> _Written problem_:
Check every line below for the word "recreates" and show those that hold it.

[Entries with scene source code]
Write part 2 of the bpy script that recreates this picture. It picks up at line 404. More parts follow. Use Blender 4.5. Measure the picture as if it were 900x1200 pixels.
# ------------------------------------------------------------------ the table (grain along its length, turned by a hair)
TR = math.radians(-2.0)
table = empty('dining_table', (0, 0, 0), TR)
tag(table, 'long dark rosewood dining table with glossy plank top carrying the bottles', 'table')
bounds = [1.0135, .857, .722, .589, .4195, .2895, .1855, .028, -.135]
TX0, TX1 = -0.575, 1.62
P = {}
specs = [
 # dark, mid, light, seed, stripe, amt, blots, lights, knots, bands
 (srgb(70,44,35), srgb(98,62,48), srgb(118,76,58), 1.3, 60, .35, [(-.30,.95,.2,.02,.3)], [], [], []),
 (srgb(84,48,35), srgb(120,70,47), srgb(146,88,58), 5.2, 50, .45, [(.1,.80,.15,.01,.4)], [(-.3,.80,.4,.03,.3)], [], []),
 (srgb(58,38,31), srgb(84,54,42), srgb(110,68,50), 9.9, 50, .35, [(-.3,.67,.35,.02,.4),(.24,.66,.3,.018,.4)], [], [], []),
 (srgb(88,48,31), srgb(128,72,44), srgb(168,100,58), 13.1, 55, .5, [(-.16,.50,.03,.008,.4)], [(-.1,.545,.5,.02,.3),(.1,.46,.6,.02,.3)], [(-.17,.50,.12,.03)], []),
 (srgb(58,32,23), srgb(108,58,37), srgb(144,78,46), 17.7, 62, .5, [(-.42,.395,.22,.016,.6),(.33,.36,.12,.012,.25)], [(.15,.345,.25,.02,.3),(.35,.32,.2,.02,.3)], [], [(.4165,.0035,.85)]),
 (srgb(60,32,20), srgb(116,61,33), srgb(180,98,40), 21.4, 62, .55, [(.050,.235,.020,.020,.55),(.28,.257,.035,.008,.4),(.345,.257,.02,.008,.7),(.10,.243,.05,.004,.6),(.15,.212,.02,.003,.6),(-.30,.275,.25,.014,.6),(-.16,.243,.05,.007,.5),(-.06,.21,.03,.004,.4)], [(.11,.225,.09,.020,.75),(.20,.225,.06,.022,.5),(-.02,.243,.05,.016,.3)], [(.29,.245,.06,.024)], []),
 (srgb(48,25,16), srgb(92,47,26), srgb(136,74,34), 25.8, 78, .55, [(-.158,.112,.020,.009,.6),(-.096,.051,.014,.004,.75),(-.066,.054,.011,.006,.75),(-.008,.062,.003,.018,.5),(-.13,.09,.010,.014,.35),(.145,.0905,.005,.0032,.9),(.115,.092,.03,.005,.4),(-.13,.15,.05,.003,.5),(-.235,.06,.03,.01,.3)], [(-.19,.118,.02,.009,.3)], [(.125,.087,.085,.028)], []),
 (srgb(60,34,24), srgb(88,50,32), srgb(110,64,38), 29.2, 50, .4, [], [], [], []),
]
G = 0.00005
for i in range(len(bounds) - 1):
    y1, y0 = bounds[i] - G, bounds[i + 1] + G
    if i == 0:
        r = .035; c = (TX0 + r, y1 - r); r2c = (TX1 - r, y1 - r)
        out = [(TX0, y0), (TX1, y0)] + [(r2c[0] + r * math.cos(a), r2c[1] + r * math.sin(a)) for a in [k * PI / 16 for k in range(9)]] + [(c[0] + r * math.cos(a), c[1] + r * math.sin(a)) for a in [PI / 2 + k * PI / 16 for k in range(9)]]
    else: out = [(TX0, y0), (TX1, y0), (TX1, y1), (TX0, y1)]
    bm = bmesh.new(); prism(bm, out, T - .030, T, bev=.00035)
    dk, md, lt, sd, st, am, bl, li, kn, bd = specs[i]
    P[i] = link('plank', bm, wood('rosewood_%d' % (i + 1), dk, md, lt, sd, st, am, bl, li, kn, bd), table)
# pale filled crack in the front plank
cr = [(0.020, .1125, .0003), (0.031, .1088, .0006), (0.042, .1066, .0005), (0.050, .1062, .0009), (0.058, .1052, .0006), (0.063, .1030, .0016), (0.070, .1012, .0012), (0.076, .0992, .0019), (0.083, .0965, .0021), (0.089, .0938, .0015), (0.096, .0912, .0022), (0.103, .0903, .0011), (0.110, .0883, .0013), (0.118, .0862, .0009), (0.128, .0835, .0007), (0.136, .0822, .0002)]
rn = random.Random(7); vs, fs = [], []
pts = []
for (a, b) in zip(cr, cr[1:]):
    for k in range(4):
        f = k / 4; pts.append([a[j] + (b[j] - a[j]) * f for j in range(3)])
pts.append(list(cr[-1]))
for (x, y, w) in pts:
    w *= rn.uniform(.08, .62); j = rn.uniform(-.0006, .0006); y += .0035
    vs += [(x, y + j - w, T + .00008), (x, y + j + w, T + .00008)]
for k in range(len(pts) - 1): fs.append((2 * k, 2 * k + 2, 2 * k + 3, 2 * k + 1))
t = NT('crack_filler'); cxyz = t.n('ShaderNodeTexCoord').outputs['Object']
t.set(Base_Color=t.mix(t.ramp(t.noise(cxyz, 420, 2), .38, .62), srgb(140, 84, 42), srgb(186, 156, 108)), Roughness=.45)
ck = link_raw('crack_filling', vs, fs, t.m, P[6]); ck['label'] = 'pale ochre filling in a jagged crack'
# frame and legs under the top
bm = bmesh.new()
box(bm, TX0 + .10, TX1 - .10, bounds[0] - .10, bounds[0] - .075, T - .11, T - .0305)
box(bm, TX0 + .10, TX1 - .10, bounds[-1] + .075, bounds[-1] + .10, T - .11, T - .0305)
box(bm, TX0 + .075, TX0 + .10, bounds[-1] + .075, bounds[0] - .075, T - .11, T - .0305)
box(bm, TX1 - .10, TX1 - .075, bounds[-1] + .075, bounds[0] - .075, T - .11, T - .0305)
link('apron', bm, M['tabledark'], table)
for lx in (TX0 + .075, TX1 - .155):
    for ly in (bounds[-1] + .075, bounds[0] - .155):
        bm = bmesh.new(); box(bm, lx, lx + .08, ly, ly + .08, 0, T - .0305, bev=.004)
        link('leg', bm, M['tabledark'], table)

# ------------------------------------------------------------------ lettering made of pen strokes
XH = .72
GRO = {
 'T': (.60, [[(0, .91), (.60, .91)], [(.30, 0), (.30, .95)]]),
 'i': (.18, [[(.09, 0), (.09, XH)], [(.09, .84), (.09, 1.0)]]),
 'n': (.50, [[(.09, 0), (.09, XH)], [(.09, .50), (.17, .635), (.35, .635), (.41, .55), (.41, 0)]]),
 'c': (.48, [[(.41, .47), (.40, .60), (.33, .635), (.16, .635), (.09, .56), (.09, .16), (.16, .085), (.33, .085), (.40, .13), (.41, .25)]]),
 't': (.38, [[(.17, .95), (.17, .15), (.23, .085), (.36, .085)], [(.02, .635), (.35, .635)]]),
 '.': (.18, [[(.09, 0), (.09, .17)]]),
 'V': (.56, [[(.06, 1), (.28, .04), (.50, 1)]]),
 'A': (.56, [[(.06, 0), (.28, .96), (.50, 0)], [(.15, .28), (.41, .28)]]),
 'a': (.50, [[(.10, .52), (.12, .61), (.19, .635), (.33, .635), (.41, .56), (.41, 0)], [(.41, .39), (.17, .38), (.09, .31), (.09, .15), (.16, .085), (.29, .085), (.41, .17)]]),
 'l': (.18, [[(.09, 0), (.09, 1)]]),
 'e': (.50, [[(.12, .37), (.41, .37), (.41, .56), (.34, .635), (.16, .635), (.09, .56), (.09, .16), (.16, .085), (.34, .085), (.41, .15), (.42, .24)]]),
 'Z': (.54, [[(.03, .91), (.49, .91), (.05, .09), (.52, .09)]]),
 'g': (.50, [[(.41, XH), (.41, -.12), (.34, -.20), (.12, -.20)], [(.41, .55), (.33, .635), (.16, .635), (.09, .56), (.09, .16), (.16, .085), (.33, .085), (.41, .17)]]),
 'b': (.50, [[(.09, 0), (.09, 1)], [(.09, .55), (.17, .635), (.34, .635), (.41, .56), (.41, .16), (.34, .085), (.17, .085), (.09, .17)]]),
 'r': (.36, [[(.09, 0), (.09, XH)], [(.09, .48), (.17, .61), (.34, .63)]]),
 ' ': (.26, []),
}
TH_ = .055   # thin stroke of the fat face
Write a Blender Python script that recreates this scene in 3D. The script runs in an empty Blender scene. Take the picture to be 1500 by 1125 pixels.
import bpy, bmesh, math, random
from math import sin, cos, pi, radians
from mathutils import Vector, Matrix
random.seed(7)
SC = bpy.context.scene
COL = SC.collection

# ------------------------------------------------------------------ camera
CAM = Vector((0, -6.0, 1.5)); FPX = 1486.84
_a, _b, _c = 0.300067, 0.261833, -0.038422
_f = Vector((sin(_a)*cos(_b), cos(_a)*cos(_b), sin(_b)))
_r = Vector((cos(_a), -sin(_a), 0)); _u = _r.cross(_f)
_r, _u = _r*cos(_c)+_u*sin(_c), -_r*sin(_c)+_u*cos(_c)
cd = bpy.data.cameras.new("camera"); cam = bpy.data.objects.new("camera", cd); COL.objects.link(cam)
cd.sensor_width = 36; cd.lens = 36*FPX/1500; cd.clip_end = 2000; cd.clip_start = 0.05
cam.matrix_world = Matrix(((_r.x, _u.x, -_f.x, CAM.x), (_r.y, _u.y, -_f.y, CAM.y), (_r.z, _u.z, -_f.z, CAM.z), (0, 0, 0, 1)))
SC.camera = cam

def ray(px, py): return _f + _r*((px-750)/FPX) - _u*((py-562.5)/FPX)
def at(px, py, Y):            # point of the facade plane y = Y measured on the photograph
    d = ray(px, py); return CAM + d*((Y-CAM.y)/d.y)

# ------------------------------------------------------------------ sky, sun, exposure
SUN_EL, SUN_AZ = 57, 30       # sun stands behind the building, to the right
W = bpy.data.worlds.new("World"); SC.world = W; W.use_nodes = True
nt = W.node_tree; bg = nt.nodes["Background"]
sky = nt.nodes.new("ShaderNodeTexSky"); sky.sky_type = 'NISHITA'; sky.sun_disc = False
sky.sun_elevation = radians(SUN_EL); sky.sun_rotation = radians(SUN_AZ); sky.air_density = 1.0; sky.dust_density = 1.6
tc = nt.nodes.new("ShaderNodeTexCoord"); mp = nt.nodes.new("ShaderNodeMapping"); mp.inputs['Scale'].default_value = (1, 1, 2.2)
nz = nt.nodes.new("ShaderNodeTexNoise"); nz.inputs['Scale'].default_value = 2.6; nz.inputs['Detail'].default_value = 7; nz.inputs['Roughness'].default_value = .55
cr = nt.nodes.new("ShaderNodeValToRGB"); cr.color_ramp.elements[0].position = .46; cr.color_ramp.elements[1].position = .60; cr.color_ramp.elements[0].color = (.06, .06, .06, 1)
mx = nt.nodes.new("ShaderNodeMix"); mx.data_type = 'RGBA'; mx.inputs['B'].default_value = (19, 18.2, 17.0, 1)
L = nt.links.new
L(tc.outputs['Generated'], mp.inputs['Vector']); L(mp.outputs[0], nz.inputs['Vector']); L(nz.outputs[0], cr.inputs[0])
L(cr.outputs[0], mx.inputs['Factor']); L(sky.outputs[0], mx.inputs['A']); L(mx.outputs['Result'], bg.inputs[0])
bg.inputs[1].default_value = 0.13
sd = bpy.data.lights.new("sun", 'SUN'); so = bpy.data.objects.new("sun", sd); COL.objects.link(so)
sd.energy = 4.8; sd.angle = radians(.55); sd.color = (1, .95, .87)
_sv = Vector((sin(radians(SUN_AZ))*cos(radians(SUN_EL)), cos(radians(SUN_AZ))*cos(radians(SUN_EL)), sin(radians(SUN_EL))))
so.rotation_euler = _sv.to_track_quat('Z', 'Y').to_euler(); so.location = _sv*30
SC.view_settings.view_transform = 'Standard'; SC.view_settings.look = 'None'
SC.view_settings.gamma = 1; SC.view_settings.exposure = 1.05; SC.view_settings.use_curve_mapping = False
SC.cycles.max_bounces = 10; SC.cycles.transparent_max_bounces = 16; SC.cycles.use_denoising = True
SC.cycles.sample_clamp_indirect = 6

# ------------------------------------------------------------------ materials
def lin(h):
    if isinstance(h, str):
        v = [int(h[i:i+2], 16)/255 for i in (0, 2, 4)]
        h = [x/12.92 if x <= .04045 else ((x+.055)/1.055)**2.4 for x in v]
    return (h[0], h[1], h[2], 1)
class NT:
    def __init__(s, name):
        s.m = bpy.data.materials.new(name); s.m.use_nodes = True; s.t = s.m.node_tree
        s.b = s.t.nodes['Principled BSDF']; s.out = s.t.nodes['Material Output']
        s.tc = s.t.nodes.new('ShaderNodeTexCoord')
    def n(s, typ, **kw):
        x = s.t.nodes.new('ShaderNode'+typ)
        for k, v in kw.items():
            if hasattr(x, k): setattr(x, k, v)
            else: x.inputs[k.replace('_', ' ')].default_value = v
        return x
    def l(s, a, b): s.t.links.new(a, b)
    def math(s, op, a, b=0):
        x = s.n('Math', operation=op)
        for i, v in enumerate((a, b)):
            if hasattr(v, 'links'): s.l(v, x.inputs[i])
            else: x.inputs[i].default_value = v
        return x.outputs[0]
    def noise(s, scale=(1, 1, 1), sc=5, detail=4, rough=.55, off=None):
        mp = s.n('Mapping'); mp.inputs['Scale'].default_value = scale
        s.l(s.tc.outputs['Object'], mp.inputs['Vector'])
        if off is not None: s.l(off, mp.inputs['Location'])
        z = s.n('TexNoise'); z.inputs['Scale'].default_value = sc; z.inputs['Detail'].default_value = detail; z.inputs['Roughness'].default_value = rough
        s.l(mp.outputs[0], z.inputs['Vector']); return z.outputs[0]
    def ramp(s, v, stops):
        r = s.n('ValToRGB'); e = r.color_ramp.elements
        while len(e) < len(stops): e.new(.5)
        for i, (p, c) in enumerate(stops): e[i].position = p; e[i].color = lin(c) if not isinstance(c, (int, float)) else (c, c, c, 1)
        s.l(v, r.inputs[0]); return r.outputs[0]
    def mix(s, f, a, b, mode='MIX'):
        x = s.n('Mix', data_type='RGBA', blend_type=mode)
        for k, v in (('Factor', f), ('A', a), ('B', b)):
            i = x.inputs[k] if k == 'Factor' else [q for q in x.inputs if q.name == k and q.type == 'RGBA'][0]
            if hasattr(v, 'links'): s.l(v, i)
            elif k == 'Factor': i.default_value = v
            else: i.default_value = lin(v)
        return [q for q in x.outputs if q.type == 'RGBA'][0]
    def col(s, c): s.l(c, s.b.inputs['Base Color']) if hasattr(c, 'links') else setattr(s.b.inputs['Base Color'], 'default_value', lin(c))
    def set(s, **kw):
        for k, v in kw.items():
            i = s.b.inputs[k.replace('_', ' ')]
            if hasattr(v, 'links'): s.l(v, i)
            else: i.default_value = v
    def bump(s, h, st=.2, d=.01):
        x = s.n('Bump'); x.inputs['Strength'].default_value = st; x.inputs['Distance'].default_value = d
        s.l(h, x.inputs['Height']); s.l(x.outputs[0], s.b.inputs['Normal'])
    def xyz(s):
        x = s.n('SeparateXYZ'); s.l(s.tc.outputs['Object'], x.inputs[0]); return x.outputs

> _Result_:
Write part 2 of the bpy script that recreates this picture. It picks up at line 404. More parts follow. Use Blender 4.5. Measure the picture as if it were 900x1200 pixels.
Write a Blender Python script that recreates this scene in 3D. The script runs in an empty Blender scene. Take the picture to be 1500 by 1125 pixels.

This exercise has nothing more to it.